Like I said, I expect this from white woman.

What I can’t seem to get over is the shock of just how often black men make me feel this same way.

Over the last few weeks and months of #KapOrDie, I’ve been silently annoyed by the “or die” bit, in particular. Not #KapOrBust, it’s #KapOrDie” to stress the importance of addressing the issues Kaepernick took a knee for, but also to get the quarterback back into the game on a permanent team. Being adamant about a qualified black man’s right to be treated fairly in the workplace is honorable, of course. It’s the fact that black men aren’t willing to boycott the NFL when it, say, covers up for, supports protects, and deifies NFL players who have been accused of sexual assault or domestic violence.

I asked friends why they’re so ready to hashtag die for a Kaepernick to get his job back than they are about protecting black women when instances like, say Ray Rice knocking out and dragging his bride from an elevator. The response I got?

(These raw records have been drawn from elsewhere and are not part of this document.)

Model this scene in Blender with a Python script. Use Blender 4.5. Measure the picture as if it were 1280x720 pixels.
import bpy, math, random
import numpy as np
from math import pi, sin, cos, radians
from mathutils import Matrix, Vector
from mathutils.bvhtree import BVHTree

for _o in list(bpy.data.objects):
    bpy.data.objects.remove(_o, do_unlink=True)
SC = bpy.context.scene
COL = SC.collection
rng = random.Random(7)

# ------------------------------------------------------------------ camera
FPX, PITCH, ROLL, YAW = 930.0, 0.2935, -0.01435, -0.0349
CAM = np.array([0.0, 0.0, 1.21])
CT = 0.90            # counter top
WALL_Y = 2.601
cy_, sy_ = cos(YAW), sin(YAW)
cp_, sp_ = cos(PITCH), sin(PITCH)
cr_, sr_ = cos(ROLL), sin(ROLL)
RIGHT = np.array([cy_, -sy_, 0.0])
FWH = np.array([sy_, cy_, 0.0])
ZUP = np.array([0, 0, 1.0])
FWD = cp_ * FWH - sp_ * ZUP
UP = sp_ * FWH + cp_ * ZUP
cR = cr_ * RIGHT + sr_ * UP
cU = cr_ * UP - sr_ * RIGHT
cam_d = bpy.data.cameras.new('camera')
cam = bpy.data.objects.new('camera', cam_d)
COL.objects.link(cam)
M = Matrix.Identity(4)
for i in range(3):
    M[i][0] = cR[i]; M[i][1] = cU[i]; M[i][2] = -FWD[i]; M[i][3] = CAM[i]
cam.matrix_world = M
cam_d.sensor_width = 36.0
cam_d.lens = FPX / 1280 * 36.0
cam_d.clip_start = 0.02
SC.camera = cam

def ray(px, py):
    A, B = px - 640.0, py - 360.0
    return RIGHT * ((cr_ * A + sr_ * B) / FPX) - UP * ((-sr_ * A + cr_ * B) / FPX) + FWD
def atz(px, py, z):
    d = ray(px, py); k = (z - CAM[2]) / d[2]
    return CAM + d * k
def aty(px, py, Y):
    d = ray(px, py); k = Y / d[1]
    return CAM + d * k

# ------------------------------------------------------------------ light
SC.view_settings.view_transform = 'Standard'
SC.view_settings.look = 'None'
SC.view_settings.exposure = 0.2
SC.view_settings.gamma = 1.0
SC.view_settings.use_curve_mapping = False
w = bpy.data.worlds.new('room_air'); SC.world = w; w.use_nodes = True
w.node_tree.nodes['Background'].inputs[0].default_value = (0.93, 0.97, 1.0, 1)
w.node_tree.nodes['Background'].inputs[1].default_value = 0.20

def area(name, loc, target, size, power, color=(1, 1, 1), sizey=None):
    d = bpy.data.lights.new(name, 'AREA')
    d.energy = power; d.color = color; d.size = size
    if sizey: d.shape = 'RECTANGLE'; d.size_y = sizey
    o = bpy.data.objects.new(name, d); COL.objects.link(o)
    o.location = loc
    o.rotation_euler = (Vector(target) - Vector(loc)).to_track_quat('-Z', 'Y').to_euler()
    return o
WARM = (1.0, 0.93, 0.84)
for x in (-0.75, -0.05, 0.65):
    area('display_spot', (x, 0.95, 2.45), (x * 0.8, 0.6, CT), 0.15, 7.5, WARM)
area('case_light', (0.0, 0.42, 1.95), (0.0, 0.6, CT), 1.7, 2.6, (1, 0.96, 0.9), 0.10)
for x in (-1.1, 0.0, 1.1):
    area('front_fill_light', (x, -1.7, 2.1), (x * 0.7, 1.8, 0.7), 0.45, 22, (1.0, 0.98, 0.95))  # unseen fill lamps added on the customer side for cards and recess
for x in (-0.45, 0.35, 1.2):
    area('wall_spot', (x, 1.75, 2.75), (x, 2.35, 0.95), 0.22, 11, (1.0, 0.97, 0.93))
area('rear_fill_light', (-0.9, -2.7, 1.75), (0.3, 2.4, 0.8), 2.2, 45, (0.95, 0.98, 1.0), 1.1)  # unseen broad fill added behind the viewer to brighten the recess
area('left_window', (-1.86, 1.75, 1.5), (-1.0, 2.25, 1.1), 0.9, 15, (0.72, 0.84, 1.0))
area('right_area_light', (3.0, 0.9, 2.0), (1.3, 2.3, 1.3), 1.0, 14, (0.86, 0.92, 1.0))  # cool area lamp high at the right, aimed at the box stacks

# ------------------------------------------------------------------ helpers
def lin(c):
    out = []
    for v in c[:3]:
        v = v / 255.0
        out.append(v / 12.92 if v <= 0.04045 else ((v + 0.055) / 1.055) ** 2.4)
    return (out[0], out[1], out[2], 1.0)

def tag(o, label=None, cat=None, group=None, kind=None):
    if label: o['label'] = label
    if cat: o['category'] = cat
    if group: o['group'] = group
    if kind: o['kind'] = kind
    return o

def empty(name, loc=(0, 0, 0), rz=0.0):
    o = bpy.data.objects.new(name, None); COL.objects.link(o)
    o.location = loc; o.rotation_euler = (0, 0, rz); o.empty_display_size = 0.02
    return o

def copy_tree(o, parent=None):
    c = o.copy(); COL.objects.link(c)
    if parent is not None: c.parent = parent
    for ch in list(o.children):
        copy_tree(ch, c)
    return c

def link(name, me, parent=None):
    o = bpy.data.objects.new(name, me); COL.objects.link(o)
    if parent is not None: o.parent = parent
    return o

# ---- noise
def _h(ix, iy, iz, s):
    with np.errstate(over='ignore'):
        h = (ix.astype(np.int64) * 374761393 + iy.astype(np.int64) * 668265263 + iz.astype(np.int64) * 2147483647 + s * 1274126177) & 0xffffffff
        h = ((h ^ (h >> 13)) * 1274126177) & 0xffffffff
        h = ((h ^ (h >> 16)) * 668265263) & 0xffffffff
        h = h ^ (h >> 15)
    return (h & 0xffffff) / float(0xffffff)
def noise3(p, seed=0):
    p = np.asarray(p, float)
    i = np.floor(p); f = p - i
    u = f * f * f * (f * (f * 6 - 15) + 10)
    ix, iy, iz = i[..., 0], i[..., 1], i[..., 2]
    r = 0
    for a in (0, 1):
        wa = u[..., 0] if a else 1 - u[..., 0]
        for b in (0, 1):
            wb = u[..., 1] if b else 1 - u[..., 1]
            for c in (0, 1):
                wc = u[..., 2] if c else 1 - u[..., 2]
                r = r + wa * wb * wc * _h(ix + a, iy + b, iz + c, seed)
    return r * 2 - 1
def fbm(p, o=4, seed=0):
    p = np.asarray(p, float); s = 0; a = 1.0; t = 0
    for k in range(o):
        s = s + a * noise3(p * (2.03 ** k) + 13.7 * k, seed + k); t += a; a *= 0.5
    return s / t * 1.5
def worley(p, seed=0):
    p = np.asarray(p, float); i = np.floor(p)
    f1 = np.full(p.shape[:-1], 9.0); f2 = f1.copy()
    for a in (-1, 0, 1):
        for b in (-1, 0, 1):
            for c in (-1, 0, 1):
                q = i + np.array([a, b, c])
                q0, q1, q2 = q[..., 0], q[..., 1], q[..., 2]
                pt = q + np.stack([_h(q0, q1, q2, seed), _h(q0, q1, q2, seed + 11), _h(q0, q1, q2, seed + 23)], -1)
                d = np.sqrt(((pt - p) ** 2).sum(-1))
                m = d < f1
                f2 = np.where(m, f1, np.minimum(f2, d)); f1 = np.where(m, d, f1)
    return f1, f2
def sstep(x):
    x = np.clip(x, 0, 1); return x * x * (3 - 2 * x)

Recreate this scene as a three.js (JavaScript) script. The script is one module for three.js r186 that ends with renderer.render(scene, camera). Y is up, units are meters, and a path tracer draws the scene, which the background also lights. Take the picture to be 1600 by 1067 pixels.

“Black women didn’t boycott either.”

So, if black women don’t organize their own protection against domestic violence, black men won’t stand up for them at all?

This, of course, only works one way. Black Lives Matter, for example, is a movement created by black femmes in the wake of a wave of police killings of unarmed black men. It’s supported by an inclusive femme-heavy collective of activists across the country and world and for the last three years, these femmes have organized and demonstrated specifically for many of the male victims of police violence.

Black womxn don’t need to be told to help other black people—they just do it. And have done it in every racial civil rights struggle in this country.

When do black men rally around black women? Black men don’t organize to ostracize men who abuse women, physically or verbally.

When a black man went on a radio show and makes jokes about killing transwomen, black men laughed and co-signed, and those who disapproved didn’t do enough. They don’t care that R. Kelly brainwashes young women into cycles of abuse, or that Chris Brown and XXXtentacion beat women. Black men, largely don’t seem to mind the misogynoir and colorism espoused by rappers like Kodak Black.

Black men LARGELY don’t feel the need to fight for anything that affects black women specifically. If our challenges happen to be swept up under the general umbrella of blackness, cool. Anything outside of that is out of their peripheral. And it’s particularly traumatic and even more alienating than anything white people do.

Now, I know there’s a black man out there fixing his fingers to silence or threaten me, but let’s not. If you find yourself rage-reading this, good. You can keep raging out or you can take away some practical advice and marinate on it.

Black men, what we need you to do is to be better allies. To black women and NBWOC. Queer, straight, pan, trans, ace, bi, demi, asexual. To all the black people who are vulnerable to different types of oppression and abuse, do better to listen to our perspectives in the way you’d hope a white person would listen to yours.